Amidst the frustrations with the institution, and its blatant lack of support, Markle described not wanting to be alive anymore, and how this was a “very clear and real and frightening constant thought.” Markle contended that the process of seeking help is a difficult one, one that many are afraid of voicing. After going to the institution for assistance, they told her it would not look good if the press found out about her mental health struggles and denied the help she needed. Following this breaking point, Markle and Prince Harry finally decided to take a step back from the royal family. This was a calculated decision discussed with Queen Elizabeth for many months, despite the media blaming Markle for this “Megxit.” To this day, Prince Harry blames the paparazzi for his mother’s death. He is grateful that Markle sought help for the racism and hatred that caused her suicidal thoughts, actions perpetrated by the institution, as he was worried history would repeat itself. 

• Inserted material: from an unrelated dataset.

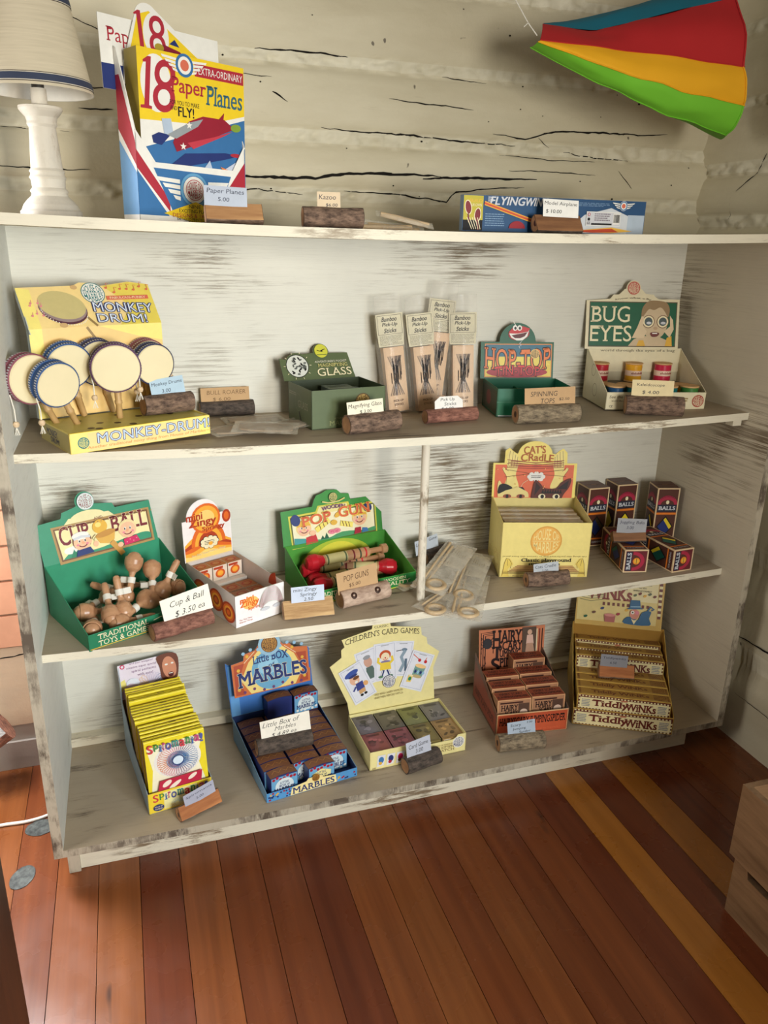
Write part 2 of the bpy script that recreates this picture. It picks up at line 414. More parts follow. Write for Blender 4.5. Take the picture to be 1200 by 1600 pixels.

Markle and Prince Harry moved to Canada, still part of the Commonwealth, at the end of 2019, and now reside in Los Angeles, where they have lived since March 2020. Last year, the couple founded Archewell, a non-profit organization that works to “unleash the power of compassion to drive systemic cultural change.” The two now live a “basic but fulfilling lifestyle” with Archie, their two dogs, and a daughter on the way.

What can we learn from this interview? That even those who look the most put-together can be struggling, that tabloid-press and harmful comments hurt, that staying silent and offering no comment is just as bad as contributing to hatred in the first place. The institution, like many other aspects of our society, thrives on image and perception—when we acknowledge that there is no way to fully understand what is going on in the lives of others, both those in the public eye and otherwise, we can live more compassionate lives. 

Markle, now having sought help, wants to remind people that there is another side, and that life is worth living. She and Prince Harry are content with their now quiet lives of freedom, independence, and are looking forward to continuing their work towards social justice and speaking more truth in the future.